24 January, 2011

Glass armonica

Advanced glass harp.

Some information from Wikipedia:

The glass harmonica is a type of musical instrument that uses a series of glass bowls or goblets graduated in size to produce musical tones by means of friction (instruments of this type are known as friction idiophones).

The phenomenon of rubbing a wet finger around the rim of a wine goblet to produce tones is documented back to Renaissance times; Galileo considered the phenomenon (in his Two New Sciences), as did Athanasius Kircher.

Benjamin Franklin invented a radically new arrangement of the glasses in 1761 after seeing water-filled wine glasses played by Edmund Delaval at Cambridge in England in 1758. Franklin, who called his invention the "armonica" after the Italian word for harmony, worked with London glassblower Charles James to build one, and it had its world premiere in early 1762. A modern glass armonica built using Benjamin Franklin's design.

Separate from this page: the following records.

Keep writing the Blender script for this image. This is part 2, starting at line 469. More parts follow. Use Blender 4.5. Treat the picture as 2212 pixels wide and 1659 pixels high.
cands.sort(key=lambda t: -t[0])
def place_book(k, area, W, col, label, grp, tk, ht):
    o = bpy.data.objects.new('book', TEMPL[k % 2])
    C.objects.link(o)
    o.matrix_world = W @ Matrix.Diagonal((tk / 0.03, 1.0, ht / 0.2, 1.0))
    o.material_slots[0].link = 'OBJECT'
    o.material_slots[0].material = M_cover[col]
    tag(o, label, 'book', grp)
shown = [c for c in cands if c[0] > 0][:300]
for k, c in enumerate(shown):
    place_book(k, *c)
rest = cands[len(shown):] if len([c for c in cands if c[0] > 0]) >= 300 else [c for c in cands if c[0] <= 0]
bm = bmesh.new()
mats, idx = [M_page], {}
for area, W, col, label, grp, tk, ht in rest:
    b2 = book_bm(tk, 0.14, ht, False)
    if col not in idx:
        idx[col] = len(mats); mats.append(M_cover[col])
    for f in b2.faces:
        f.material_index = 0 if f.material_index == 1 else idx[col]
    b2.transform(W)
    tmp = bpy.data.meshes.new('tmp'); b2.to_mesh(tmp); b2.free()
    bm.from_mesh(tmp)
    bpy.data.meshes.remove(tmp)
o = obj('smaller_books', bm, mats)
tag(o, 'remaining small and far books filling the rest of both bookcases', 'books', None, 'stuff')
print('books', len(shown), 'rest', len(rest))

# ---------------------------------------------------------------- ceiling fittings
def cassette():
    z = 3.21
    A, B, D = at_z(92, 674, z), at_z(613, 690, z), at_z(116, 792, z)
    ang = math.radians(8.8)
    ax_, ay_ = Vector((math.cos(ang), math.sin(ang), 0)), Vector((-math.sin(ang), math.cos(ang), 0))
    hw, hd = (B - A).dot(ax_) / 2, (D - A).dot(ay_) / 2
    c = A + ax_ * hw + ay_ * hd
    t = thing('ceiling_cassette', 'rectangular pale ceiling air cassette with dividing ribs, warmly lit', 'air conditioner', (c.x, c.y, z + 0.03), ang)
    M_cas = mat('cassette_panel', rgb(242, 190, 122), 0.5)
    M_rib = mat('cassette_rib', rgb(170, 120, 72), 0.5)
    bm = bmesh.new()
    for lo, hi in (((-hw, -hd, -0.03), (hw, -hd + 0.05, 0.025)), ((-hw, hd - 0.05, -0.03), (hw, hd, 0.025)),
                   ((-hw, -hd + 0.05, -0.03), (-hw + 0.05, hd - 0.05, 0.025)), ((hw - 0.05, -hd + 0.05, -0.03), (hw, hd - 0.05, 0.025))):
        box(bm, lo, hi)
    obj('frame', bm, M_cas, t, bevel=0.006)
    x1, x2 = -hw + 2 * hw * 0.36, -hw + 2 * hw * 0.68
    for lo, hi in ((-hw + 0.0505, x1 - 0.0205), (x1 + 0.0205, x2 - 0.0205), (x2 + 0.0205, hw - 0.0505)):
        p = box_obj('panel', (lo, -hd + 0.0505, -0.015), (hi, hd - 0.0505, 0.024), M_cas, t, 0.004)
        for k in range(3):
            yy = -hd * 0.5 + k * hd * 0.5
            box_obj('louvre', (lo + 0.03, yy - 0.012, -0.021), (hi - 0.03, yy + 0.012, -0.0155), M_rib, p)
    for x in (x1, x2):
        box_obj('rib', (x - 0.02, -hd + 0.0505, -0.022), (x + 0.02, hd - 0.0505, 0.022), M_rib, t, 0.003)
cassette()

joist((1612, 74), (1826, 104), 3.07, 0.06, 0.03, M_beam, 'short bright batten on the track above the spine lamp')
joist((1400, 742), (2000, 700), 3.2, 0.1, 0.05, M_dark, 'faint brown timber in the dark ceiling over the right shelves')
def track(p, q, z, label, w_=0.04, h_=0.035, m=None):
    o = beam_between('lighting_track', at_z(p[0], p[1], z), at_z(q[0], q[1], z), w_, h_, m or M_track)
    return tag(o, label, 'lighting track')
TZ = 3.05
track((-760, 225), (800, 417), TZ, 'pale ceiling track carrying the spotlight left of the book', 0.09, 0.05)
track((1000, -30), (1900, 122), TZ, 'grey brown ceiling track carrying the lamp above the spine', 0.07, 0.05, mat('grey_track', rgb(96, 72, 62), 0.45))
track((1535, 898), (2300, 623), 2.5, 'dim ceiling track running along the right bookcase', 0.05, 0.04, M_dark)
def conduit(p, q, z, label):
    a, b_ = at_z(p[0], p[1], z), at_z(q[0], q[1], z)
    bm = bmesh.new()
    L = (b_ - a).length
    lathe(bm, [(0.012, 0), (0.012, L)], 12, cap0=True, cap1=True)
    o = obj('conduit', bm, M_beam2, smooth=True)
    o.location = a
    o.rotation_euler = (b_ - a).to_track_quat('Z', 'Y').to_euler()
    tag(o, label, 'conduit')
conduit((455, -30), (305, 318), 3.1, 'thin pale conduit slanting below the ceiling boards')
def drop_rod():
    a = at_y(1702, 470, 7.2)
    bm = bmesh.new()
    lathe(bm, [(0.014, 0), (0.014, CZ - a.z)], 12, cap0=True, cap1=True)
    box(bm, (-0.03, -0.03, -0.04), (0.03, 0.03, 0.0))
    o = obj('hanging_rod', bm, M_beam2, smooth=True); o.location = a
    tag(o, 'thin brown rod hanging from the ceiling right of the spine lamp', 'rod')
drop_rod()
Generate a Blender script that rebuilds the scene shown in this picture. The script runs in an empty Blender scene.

In Franklin's treadle-operated version, 37 bowls were mounted horizontally on an iron spindle. The whole spindle turned by means of a foot pedal. The sound was produced by touching the rims of the bowls with moistened fingers. Rims were painted different colors according to the pitch of the note. With the Franklin design it is possible to play ten glasses simultaneously if desired, a technique that is very difficult if not impossible to execute using upright goblets. Franklin also advocated the use of a small amount of powdered chalk on the fingers, which helped produce a clear tone in the same way rosin does for the bows of string instruments.